Combining accelerated activity tests and catalyst characterization: a time-saving way to study the deactivation of vinylacetate catalysts

Abstract Accelerated deactivation of a commercial Pd,Au/SiO 2 catalyst for the production of vinylacetate monomer (VAM) has been performed in an internally back-mixed reactor (Berty) using deactivation–compensation protocols in which the concentration of oxygen was kept constant at the reactor outlet and deactivation rates could be measured directly. The formation rates of VAM and the main side product CO 2 were studied as a function of time on stream at three different temperatures (155, 170 and 190 °C) in dependence on oxygen and ethylene concentration in the feed as well as in dependence on the initial gas hourly space velocity (GHSV). It was found that high reaction temperature as well as high oxygen partial pressure favor the deactivation markedly while both ethylene concentration and initial GHSV were of no influence on the deactivation rate.
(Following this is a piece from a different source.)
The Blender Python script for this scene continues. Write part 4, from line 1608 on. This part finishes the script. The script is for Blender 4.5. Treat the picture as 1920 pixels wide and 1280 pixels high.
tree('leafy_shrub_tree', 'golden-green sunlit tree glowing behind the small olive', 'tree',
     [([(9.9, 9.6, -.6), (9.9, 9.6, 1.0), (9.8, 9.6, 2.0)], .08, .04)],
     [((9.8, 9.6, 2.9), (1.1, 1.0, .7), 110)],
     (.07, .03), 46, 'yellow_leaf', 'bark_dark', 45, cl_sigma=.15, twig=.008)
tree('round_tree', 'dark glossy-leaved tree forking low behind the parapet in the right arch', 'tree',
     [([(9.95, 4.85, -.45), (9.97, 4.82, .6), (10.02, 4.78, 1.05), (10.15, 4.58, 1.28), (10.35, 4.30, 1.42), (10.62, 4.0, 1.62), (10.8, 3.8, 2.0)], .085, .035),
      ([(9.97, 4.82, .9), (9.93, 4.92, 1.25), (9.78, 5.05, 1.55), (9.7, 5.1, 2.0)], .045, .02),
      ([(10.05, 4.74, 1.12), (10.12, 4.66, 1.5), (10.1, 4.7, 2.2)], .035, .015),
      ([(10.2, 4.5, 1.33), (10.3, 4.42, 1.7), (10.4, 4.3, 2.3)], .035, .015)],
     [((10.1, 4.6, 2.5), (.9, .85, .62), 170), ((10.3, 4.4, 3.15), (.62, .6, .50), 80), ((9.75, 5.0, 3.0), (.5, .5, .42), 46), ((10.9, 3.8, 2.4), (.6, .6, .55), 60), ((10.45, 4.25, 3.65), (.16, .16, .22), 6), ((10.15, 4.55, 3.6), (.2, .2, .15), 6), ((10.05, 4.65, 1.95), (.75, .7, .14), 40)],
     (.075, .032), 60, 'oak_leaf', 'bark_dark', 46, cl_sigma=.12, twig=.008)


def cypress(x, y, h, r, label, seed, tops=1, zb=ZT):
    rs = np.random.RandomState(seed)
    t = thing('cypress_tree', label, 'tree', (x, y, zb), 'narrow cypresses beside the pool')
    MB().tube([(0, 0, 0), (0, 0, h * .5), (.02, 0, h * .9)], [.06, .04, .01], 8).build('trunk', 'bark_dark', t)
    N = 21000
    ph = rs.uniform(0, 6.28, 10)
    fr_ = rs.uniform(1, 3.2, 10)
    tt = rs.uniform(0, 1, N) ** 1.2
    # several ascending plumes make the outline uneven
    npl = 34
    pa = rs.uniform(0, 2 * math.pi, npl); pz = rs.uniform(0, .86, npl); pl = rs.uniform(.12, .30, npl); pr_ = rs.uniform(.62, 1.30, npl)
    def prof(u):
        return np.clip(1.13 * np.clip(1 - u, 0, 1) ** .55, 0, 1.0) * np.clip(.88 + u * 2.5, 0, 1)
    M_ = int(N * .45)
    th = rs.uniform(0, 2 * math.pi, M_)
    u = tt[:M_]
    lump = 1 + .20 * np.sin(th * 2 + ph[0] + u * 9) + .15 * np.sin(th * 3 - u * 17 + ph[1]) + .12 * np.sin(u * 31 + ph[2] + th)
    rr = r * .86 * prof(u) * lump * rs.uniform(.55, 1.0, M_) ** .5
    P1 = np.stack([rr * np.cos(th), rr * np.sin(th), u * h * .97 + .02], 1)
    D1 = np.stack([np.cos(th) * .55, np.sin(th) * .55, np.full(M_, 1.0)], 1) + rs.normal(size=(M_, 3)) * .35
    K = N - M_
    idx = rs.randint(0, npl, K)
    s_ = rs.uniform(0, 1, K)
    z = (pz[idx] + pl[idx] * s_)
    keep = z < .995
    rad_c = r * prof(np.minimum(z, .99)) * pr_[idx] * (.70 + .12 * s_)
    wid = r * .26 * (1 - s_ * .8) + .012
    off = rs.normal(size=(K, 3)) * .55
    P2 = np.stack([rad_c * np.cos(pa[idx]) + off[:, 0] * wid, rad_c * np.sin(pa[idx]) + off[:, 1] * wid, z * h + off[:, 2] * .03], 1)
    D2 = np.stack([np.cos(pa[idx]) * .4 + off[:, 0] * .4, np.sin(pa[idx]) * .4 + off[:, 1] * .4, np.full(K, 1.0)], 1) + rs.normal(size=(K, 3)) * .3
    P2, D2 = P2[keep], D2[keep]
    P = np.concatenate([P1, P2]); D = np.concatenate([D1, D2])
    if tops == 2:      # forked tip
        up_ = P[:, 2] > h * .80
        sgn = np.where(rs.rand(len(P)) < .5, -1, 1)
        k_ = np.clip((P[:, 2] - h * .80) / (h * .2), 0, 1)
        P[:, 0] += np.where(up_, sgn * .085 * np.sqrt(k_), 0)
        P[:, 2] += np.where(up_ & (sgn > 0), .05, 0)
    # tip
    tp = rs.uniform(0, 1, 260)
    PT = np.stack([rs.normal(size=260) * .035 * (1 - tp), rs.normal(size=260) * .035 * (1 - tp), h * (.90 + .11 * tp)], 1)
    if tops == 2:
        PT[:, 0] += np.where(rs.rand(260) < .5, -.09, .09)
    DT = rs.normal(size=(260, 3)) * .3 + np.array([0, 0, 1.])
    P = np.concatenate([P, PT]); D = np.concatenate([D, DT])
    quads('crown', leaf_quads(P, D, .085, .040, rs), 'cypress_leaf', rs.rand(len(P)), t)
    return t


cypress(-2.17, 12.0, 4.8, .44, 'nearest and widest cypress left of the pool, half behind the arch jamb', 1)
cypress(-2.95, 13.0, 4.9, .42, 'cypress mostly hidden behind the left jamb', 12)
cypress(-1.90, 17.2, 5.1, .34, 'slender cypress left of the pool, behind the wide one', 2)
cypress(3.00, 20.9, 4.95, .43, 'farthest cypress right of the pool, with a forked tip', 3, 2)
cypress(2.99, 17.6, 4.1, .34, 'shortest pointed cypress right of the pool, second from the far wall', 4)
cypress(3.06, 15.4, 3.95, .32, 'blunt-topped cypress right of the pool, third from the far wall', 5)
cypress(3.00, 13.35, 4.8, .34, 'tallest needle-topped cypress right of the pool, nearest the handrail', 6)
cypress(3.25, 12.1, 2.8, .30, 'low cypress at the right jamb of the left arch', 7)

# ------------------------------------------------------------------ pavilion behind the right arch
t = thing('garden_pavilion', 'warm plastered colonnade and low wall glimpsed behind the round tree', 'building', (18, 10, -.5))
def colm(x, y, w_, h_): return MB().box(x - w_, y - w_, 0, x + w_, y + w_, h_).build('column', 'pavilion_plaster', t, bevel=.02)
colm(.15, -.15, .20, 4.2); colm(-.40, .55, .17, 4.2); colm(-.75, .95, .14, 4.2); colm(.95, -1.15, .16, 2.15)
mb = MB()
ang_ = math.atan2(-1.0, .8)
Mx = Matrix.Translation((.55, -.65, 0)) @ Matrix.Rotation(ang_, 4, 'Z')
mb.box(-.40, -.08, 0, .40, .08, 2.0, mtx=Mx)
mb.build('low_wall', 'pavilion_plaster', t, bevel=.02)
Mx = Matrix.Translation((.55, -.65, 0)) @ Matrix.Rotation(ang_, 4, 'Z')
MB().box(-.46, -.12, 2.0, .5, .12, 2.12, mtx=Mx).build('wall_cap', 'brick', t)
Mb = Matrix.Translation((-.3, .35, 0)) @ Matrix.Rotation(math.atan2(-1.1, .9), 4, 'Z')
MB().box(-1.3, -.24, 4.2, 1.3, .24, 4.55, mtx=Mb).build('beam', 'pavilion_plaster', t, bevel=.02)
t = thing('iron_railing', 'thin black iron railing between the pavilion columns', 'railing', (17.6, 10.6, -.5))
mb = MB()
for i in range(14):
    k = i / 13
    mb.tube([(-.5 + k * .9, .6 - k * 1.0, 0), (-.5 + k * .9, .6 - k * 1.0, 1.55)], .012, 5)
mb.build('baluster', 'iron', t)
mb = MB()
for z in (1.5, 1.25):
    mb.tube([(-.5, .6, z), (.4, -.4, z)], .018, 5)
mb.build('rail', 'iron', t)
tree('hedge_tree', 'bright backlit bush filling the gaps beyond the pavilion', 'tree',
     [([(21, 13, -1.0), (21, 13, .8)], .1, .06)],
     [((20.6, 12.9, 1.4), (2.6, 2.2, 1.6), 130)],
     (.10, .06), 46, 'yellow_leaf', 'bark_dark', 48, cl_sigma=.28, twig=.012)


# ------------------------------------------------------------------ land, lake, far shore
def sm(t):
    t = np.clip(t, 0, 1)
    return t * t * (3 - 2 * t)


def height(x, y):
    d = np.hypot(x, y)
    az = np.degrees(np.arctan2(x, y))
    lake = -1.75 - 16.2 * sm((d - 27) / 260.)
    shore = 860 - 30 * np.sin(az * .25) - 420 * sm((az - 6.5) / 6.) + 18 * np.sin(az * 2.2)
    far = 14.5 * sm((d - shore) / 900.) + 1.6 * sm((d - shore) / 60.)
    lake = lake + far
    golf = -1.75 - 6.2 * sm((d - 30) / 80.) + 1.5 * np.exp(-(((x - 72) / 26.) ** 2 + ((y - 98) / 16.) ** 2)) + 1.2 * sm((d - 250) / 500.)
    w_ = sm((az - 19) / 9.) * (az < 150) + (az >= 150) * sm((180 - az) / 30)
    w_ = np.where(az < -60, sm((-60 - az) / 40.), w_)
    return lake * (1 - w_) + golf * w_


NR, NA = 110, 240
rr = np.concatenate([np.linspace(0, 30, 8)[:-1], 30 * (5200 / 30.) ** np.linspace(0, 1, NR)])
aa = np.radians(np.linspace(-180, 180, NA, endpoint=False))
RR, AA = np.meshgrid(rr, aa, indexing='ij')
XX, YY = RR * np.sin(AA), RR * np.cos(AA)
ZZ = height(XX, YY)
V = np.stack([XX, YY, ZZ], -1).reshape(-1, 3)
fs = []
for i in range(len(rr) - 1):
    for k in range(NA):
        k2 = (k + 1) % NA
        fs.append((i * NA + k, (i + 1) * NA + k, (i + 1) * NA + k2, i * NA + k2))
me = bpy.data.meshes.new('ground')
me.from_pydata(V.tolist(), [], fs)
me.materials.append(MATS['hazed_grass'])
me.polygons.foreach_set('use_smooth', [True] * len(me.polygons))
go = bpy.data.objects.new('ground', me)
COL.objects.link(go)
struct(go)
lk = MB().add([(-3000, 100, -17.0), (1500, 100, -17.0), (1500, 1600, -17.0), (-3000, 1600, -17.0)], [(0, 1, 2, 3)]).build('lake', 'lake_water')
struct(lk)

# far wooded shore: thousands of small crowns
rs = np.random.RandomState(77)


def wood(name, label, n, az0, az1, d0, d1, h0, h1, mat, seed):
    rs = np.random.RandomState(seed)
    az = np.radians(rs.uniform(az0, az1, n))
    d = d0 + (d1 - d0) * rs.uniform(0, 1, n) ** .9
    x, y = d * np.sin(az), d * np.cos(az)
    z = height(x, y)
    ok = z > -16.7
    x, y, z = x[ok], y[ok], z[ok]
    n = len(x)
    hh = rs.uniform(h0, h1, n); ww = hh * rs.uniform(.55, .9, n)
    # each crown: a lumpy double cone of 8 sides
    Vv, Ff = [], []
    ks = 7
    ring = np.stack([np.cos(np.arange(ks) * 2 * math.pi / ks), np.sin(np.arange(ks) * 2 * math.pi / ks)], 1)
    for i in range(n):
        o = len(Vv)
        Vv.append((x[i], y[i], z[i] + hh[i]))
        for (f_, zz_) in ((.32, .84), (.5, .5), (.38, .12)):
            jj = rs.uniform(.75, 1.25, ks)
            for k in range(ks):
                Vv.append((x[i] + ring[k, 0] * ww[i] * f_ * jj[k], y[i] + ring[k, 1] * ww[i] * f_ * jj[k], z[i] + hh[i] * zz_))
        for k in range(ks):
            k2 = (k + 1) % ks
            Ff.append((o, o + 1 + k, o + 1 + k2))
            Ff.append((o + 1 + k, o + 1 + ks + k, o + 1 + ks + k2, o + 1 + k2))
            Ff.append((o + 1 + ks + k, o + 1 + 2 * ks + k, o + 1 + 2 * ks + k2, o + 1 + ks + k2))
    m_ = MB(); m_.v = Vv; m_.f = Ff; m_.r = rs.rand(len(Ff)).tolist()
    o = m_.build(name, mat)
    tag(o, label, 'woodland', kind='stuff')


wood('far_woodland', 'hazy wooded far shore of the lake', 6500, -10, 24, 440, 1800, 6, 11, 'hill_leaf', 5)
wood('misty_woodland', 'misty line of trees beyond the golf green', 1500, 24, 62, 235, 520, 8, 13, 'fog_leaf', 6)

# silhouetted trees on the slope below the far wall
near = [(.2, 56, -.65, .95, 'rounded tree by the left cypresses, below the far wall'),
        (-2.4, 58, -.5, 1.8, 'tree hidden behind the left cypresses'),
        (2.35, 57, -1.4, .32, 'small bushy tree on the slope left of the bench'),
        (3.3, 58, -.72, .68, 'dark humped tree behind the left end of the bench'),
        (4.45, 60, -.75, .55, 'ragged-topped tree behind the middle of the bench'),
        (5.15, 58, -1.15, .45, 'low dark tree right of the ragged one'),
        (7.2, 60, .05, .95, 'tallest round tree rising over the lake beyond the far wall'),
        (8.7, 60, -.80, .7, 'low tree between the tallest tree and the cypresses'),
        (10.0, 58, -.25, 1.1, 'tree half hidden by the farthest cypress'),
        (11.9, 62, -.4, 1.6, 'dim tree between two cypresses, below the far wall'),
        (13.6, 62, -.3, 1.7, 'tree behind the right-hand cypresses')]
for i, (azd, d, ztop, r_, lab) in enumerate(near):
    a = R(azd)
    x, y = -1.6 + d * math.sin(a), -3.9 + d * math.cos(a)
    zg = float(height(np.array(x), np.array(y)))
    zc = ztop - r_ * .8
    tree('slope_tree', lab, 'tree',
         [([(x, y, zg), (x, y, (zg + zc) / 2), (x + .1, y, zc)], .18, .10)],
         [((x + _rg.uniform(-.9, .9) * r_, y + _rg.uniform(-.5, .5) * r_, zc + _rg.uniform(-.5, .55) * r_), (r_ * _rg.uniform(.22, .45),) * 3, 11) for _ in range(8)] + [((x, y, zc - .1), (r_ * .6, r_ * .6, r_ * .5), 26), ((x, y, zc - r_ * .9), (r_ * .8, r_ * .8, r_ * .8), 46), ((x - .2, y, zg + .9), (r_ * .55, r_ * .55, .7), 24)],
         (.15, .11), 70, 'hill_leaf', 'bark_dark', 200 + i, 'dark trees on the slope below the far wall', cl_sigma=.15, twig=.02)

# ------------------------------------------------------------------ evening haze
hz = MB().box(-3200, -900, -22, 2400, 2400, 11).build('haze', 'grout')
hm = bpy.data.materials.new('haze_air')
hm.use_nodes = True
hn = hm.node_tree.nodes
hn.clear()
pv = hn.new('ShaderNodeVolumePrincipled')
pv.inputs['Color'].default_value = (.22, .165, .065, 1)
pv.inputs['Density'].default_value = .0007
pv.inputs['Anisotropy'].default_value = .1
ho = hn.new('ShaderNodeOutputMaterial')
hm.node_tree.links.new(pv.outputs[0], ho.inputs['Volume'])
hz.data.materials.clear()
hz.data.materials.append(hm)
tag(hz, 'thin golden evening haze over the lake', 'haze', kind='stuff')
By comprehensive catalyst characterization using TEM, H 2 chemisorption, thermal analysis, EPR and FTIR spectroscopy, several changes of the catalyst have been identified that might be responsible for deactivation: (i) sintering of metal particles; (ii) diffusion of Au from the surface into the particle bulk; (iii) decomposition of the potassium acetate promoter; and (iv) formation of deposites on the catalyst surface, in particular, at low reaction temperatures.